Beim Anruf im Zentrum Militärmusik der Bundeswehr in Bonn wird man prompt zu Oberstleutnant Dr. Manfred Heidler durchgestellt. Denn der sei zweifellos DER Experte für »Musik in Bewegung«. Wir haben da mal ein paar Fragen. Heidler antwortet.
Stellt die Marschmusik eigentlich eine Kunstform dar? Ist sie nicht eher Gebrauchsmusik?
Musik diente bereits im Heerwesen der Antike zum Herstellen von Ordnung bei militärischen Verbänden, das heißt, primär wurde ihr Potenzial funktional genutzt. Musik wurde als essenzielles Unterstützungselement für militärische Formationen »gebraucht«, indem sie Ordnung mit den Parametern Geschwindigkeit (Marschtempo) und Gleichmäßigkeit geschlossener Formationen sicherstellte.
Gesang, Pfeifer und Trommler unterstützen mit Melodie und Rhythmus seit den Landsknechten bei den Fußtruppen sowohl die Bewegung des Einzelnen als auch der gesamten Formation, da schwere körperliche Anstrengung bekanntermaßen durch musikalische Untermalung in Gemeinschaft »leichter zu ertragen« ist. Märsche sind »bewegte Musik« im Sinne ihrer Funktion, können aber zur musikalischen Kunst werden, wie sich an vielen Beispielen jenseits militärischer Kontexte zeigen ließe.
Ist das Musizieren und Marschieren in Uniform tatsächlich noch negativ behaftet?

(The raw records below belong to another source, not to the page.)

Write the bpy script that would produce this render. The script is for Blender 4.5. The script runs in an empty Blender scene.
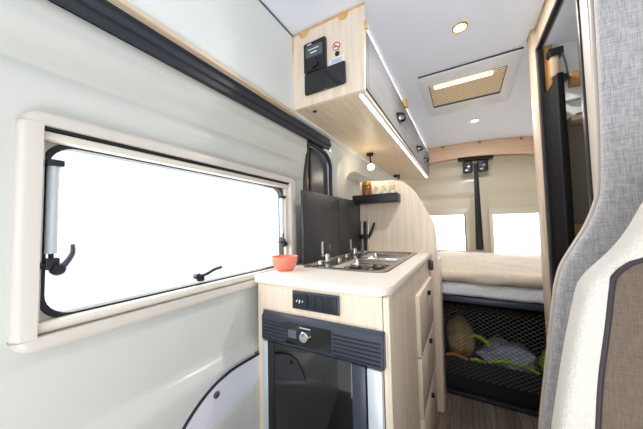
import bpy, bmesh, math, random
from mathutils import Vector, Matrix
random.seed(7)
C = bpy.context.scene
COL = C.collection
PI = math.pi

# ---------------------------------------------------------------- camera, world, exposure
cam_d = bpy.data.cameras.new('camera'); cam = bpy.data.objects.new('camera', cam_d); COL.objects.link(cam)
cam_d.sensor_width = 36.0; cam_d.lens = 36.0*251.0/643.0; cam_d.clip_start = 0.02
ROT = Matrix(((0.8697, 0.0418, 0.4918), (0.4932, -0.0328, -0.8693), (-0.0202, 0.9986, -0.0491)))
cam.matrix_world = Matrix.Translation((0, 0, 1.07)) @ ROT.to_4x4()
C.camera = cam
W = bpy.data.worlds.new('world'); C.world = W; W.use_nodes = True
bg = W.node_tree.nodes['Background']; bg.inputs[0].default_value = (0.96, 0.98, 1.0, 1); bg.inputs[1].default_value = 1.35
C.view_settings.view_transform = 'Standard'; C.view_settings.look = 'None'
C.view_settings.exposure = -0.06; C.view_settings.gamma = 1.0; C.view_settings.use_curve_mapping = False

def light(name, kind, loc, energy, size=0.1, size_y=None, color=(1, 1, 1), rot=(0, 0, 0), spread=None):
    d = bpy.data.lights.new(name, kind); d.energy = energy; d.color = color
    if kind == 'AREA':
        d.shape = 'RECTANGLE' if size_y else 'DISK'; d.size = size
        if size_y: d.size_y = size_y
        if spread: d.spread = spread
    else:
        d.shadow_soft_size = size
    o = bpy.data.objects.new(name, d); COL.objects.link(o); o.location = loc; o.rotation_euler = rot
    return o
# daylight through the windscreen and the cab behind the camera
light('windscreen_daylight', 'AREA', (0.1, -1.15, 1.30), 7, 1.4, 0.9, (0.97, 0.98, 1.0), (math.radians(95), 0, 0))
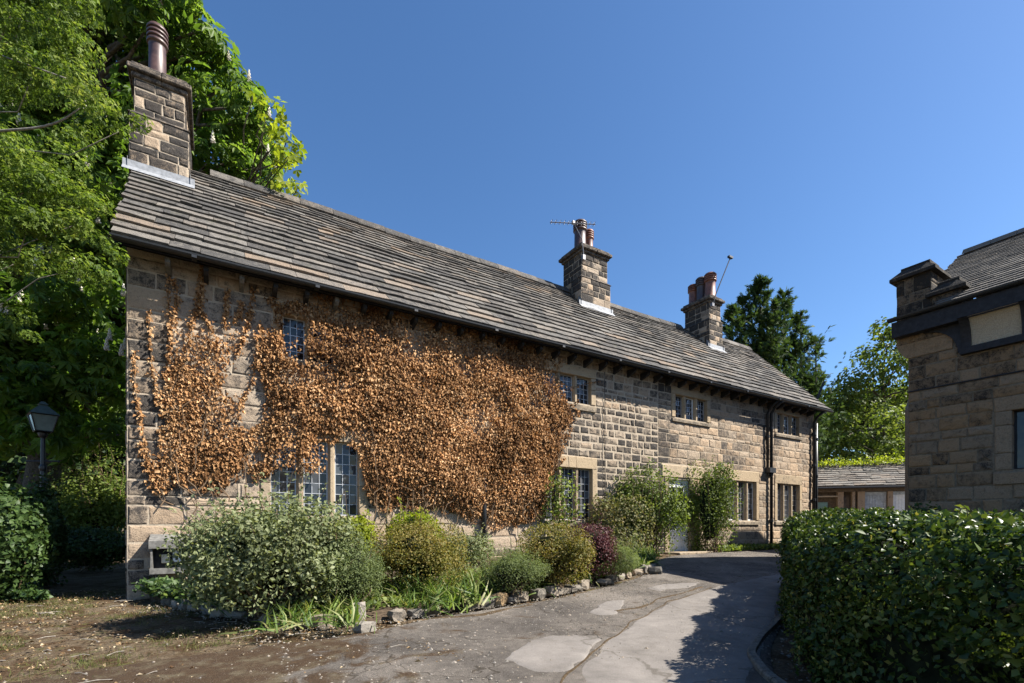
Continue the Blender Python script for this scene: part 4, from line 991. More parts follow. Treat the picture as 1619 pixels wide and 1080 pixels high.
def shrub(name, label, cat, b_, h, hw, mat, n, size, tm, seed, p=2.0, amp=.22, shell=.35, deep=None, freq=2.2, up=.25, spread=.6, corem=True, cs=.74, group=None, nst=14, zc=.5, tb=0.0, lumps=0, lr=(.28, .46)):
    rng = np.random.default_rng(seed); root = empty(name, (b_[0], b_[1], b_[2]), label, cat, group)
    # half width across the view, depth along the view: blend in world axes
    dw = deep or hw * .85; rad = np.array([hw, dw, h * (1 - zc)]); c = np.array([b_[0], b_[1], b_[2] + h * zc])
    pos, nr = blob((0, 0, 0), rad, n, rng, shell, p, amp, freq, seed, None, up)
    if lumps:
        PS, NS = [pos[:n // 4]], [nr[:n // 4]]
        for _ in range(lumps):
            u = rnd_dir(1, rng)[0]; u[2] = abs(u[2]) * .9 - .25 if rng.random() < .8 else u[2]; s_ = rng.uniform(*lr); ps_, ns_ = blob(u * rad * rng.uniform(.55, 1.02 - s_ * .55), rad * s_ * rng.uniform(.8, 1.25, 3), int(n * .9 / lumps), rng, .7, 2.0, .45, 2.5, int(rng.integers(999)), None, up); PS.append(ps_); NS.append(ns_)
        pos, nr = np.concatenate(PS), np.concatenate(NS)
    R = np.array([RV, FV, UV]); pos = pos @ R + c; nr = nr @ R; ok = pos[:, 2] > b_[2] - .02; pos, nr = pos[ok], nr[ok]
    tn = np.clip(rng.uniform(0, 1, len(pos)) * .75 + .5 * (fnoise(pos * 3, seed) - .5) + .15 + tb, 0, 1)
    leaf_obj("foliage", pos, nr, size, tm, mat, root, rng, tint=tn, spread=spread)
    if nst:
        ns_ = 5 + nst // 2; st = MB(); sp = []
        for _ in range(ns_):
            u = rnd_dir(1, rng)[0]; u[2] = abs(u[2]) + .15; a = c + (u * rad * .8) @ R; e = a + ((u + [0, 0, .5]) @ R) * rng.uniform(.1, .32) * min(1.0, h); st.tube([a, (a + e) / 2 + rng.normal(size=3) * .02, e], [.004, .003, .002], 4); sp.append(a + (e - a) * rng.uniform(.1, 1, (9, 1)) + rng.normal(size=(9, 3)) * .02)
        st.build("shoots", "vine_stem", root, kind="stuff"); sp = np.concatenate(sp); leaf_obj("shoot_leaves", sp, np.tile([0, -.3, .9], (len(sp), 1)), size * 1.05, tm, mat, root, rng)
    if corem: core(c, (hw * .8, hw * .8 if deep is None else max(deep * .8, .1), rad[2]), root, p, cs, seed, b_[2])
    if nst: stems(b_, c, (hw * .8, hw * .8, rad[2]), nst, rng, root)
    return root

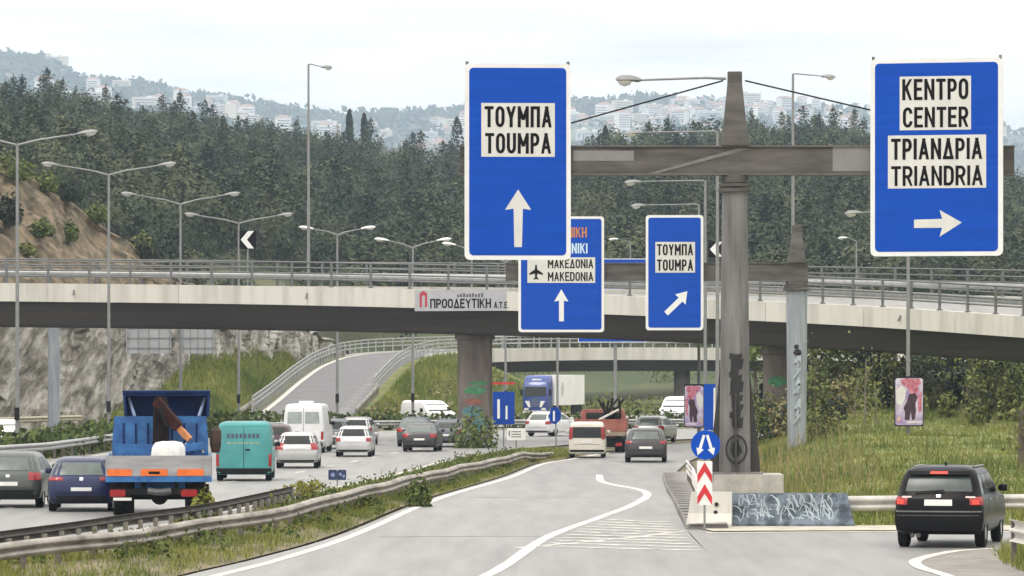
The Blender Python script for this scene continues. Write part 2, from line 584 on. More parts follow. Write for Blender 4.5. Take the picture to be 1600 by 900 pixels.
pine_leaf = leafmat('pine_foliage', (0.022, 0.038, 0.022), (0.12, 0.13, 0.062), rough=.95, spread=.22)
bush_leaf = leafmat('bush_foliage', (0.028, 0.055, 0.012), (0.15, 0.18, 0.045))
dark_leaf = leafmat('dark_foliage', (0.008, 0.016, 0.01), (0.035, 0.05, 0.026))
olive_leaf = leafmat('olive_foliage', (0.055, 0.085, 0.018), (0.22, 0.22, 0.07))
yellow_leaf = leafmat('broom_foliage', (0.06, 0.08, 0.015), (0.27, 0.25, 0.03))
bark = mat('bark', (0.10, 0.08, 0.062), 0.9, var=0.35, scale=5, stretch=(3, 3, .5))
bark_pale = mat('pale_bark', (0.21, 0.185, 0.15), 0.9, var=0.25, scale=5)
soil = mat('soil', (0.12, 0.105, 0.06), 0.95, scale=0.35, col2=(0.18, 0.16, 0.085))
meadow = mat('meadow', (0.085, 0.13, 0.022), 0.95, scale=0.22, col2=(0.21, 0.20, 0.065), bump=.3)
forest_floor = mat('forest_floor', (0.05, 0.07, 0.028), 0.95, scale=0.06, col2=(0.13, 0.13, 0.055), lo=.45, hi=.7)

# ------------------------------------------------------------------ ground and carriageways
b = MB()
rows = [-400, 0, 60] + list(range(110, 184, 5)) + [260, 420, 800, 1600, 3000, 5200, 9400]
cols = [-7000, -800, -90, -40, -15, 0, 15, 40, 90, 800, 7000]
vs = [(x, y, zr(y) - 0.07) for y in rows for x in cols]
nc = len(cols)
b.add(vs, [(i * nc + j, i * nc + j + 1, (i + 1) * nc + j + 1, (i + 1) * nc + j) for i in range(len(rows) - 1) for j in range(nc - 1)])
tag(b.build('ground', soil), kind='structure')

MW_L = [(-60, 60), (-42, 100), (-30, 150), (-20.5, 200), (-19.2, 232), (-17.5, 258), (-14, 272), (-10, 277), (-5, 282), (3, 285), (11, 288), (30, 292), (70, 298)]
MW_R = [(-15, 60), (-10.2, 88), (-8.9, 96), (-7.8, 103), (-6.9, 110), (-5.9, 130), (-4.8, 152), (-2.6, 191), (0.8, 222), (5, 240), (10, 250), (16, 257), (30, 265), (70, 272)]
ribbon('motorway', MW_L, MW_R, 90, asphalt, 0.0)
OP_I = [(-70, 60), (-46, 100), (-33, 150), (-23.6, 200), (-22.4, 232), (-20.8, 264), (-18, 286), (-11, 292), (-6, 296), (3, 297), (11, 300), (30, 305), (70, 312)]
OP_O = [(-95, 60), (-70, 100), (-56, 150), (-42, 200), (-37, 232), (-31, 270), (-20, 297), (-10, 303), (-3, 307), (2, 322), (6, 346), (14, 363), (30, 376), (70, 388)]
ribbon('opposite_carriageway', OP_I, OP_O, 90, asphalt, 0.0)
SL_L = [(-8.5, 60), (-5.9, 82), (-5.0, 89), (-3.75, 102.6), (-2.1, 135), (-0.4, 165), (1.0, 188), (2.4, 198), (4.4, 215), (7.6, 232), (12, 244)]
SL_R = [(4.0, 60), (4.0, 80), (4.0, 90), (4.05, 104), (4.5, 125), (5.15, 150), (6.6, 178), (8.2, 200), (10.4, 218), (14, 232), (18, 240)]
ribbon('slip_road', SL_L, SL_R, 80, asphalt, 0.005)
ribbon('exit_road', [(4.0, 60), (4.0, 75), (4.0, 90), (4.05, 104.2)], [(60, 60), (60, 75), (60, 90), (60, 104.6)], 24, asphalt, 0.005)

b = MB()
stroke(b, [(-8.1, 60), (-5.3, 82), (-4.5, 88.9), (-3.42, 102.6), (-1.85, 135), (-0.1, 165), (1.25, 188), (2.75, 199), (4.9, 214), (8, 229)], 0.22, 0.011, 90, 0.12)
S_LINE = [(-2.2, 70), (-0.47, 81.5), (0.75, 99), (2.2, 112), (3.25, 122), (4.05, 134), (4.05, 143), (3.45, 151), (3.15, 158), (3.25, 166), (3.3, 170)]
stroke(b, S_LINE, 0.25, 0.011, 90, 0.15)
tag(b.build('road_marking', paint_white), kind='structure')
b = MB()
for k in range(11):                       # worn hatching between the bending line and the kerb
    t = k / 10
    y = 94.5 + 16 * t
    xa = np.interp(y, [p[1] for p in S_LINE], [p[0] for p in S_LINE]) + .25
    stroke(b, [(xa, y), (lerp(xa, 3.9, .5), y - 1.1), (3.85, y - 2.1)], 0.45, 0.0105, 8)
stroke(b, [(0.1, 93.5), (1.5, 96.5), (2.8, 99.5), (4.0, 103)], 0.25, 0.0115, 14)
tag(b.build('hatching', paint_worn), kind='structure')
b = MB()
mw_lines = []
for t in (0.27, 0.52, 0.76):
    L, Rr = catmull([(x, y, 0) for x, y in MW_L], 90), catmull([(x, y, 0) for x, y in MW_R], 90)
    mid = [L[i].lerp(Rr[i], t) for i in range(90)]
    for i in range(8, 70, 3):
        stroke(b, [mid[i], mid[i + 1]], 0.15, 0.008, 3)
L2 = [Rr[i].lerp(L[i], 0.03) for i in range(0, 90, 3)]
stroke(b, L2, 0.2, 0.008, 80)
L3 = [L[i].lerp(Rr[i], 0.04) for i in range(0, 90, 3)]
stroke(b, L3, 0.2, 0.008, 80)
tag(b.build('lane_marking', paint_white), kind='structure')

# gore at the lower right with its white nose
GORE = [G(1556, 858), G(1500, 861), G(1455, 869), G(1430, 878), G(1440, 888), G(1478, 900), G(1540, 925)]
b = MB()
poly = [(p.x, p.y, zr(p.y) + 0.010) for p in GORE] + [(13, 78, .010), (14, 92.5, .010)]
b.add(poly, [tuple(range(len(poly)))])
tag(b.build('gore_asphalt', mat('gore_asphalt', (0.21, 0.198, 0.183), 0.85, var=0.2, scale=1.1)), kind='structure')
b = MB()
stroke(b, [(p.x, p.y) for p in GORE], 0.24, 0.016, 50, .1)
stroke(b, [(4.4, 101.9), (7, 102.3), (10, 102.6), (14, 102.8)], 0.4, 0.012, 20)
tag(b.build('edge_marking', paint_white), kind='structure')
b = MB()
stroke(b, [(4.4, 104.0), (7, 104.3), (10, 104.5), (16, 104.7)], 3.2, 0.03, 20)
tag(b.build('shoulder_strip', mat('sandy_shoulder', (0.46, 0.425, 0.35), 0.9, var=.2, scale=1.5)), kind='structure')

# raised concrete apron on the right of the slip road, with joints
kl = catmull([(4.05, 104, 0), (4.5, 125, 0), (5.1, 150, 0), (5.7, 170, 0)], 30)
b = MB()
vs = []
for p in kl:
    w = .95
    z = zr(p.y)
    vs += [(p.x, p.y, z - .05), (p.x + .03, p.y, z + 0.10), (p.x + w, p.y, z + 0.14), (p.x + w + .05, p.y, z - .05)]
fs = []
for i in range(29):
    for k in range(3):
        fs.append((i * 4 + k, i * 4 + k + 1, i * 4 + 5 + k, i * 4 + 4 + k))
fs += [(0, 1, 2, 3), (116, 119, 118, 117)]
b.add(vs, fs)
tag(b.build('kerb_apron', apron_mat), kind='structure')
b = MB()
for i in range(0, 29):
    p = kl[i]
    b.box((p.x + .49, p.y, zr(p.y) + 0.122), (.88, 0.10, 0.02))
tag(b.build('apron_joint', mat('joint_dark', (.15, .145, .14), .9)), kind='structure')

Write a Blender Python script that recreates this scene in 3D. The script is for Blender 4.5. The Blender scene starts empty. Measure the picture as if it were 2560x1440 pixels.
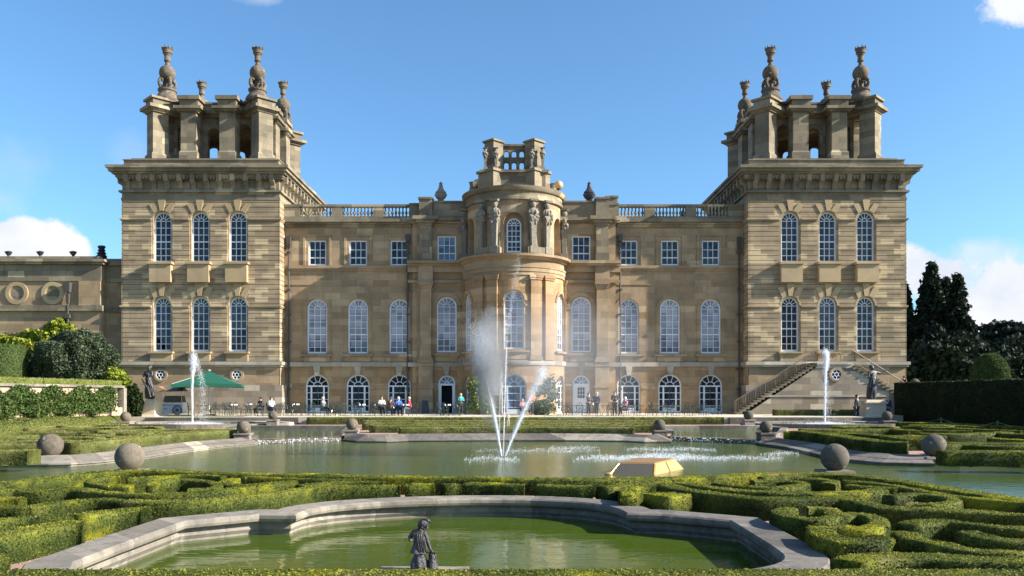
import bpy, bmesh, math, random
import numpy as np
from mathutils import Vector, Matrix
from mathutils.geometry import tessellate_polygon
random.seed(7); RNG = np.random.default_rng(7)
PI = math.pi; R = math.radians
C = bpy.context.scene.collection
F = 2045.0; CX = 1285.0; HY = 985.0; EYE = 2.25      # photo measurements: focal length, axis, horizon, eye height above the water

# ------------------------------------------------------------------ camera
cam = bpy.data.cameras.new('camera'); co = bpy.data.objects.new('camera', cam); C.objects.link(co)
co.location = (0, 0, EYE); co.rotation_euler = (R(90), 0, 0)
cam.sensor_width = 36; cam.lens = 36*F/2560; cam.shift_x = -5/2560; cam.shift_y = (HY-720)/2560
cam.clip_start = .1; cam.clip_end = 5000
bpy.context.scene.camera = co
sc = bpy.context.scene
sc.view_settings.view_transform = 'Standard'; sc.view_settings.look = 'None'
sc.view_settings.exposure = 1.34; sc.view_settings.gamma = 1
# ------------------------------------------------------------------ light
SUN = Vector((2.65, -.50, 1.43)).normalized()
sl = bpy.data.lights.new('sun', 'SUN'); sl.energy = 5.0; sl.angle = R(.53); sl.color = (1, .93, .82)
so = bpy.data.objects.new('sun', sl); C.objects.link(so)
so.rotation_euler = SUN.to_track_quat('Z', 'Y').to_euler(); so.location = (60, -20, 60)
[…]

Uniform, Marsch und Marschierende sind gängige Metaphern von Totalitarismus und daher im kollektiven Gedächtnis negativ besetzt. Die nachhaltigen Schädigungen der NS-Zeit mit der Omnipräsenz eines »braunen Kults« (Gamm), ständigen Paraden und einem »marschierenden Volkskörper«, haben ein verständliches Negativbild entstehen lassen, das in unserer zwischenzeitlich »entmilitarisierten Gesellschaft« heute nochmals seine aktuelle Aufladung in der Ablehnung von Uniformen und Märschen erfährt.
Ich habe die gesamte Problematik in einem umfänglichen Artikel unter dem Titel »Kontrapunkt: Militärische Symbolik in einer ›entmilitarisierten‹ Gesellschaft. Anmerkungen zum Umgang mit militärmusikalischen Traditionen außerhalb der Bundeswehr« umfänglich thematisiert.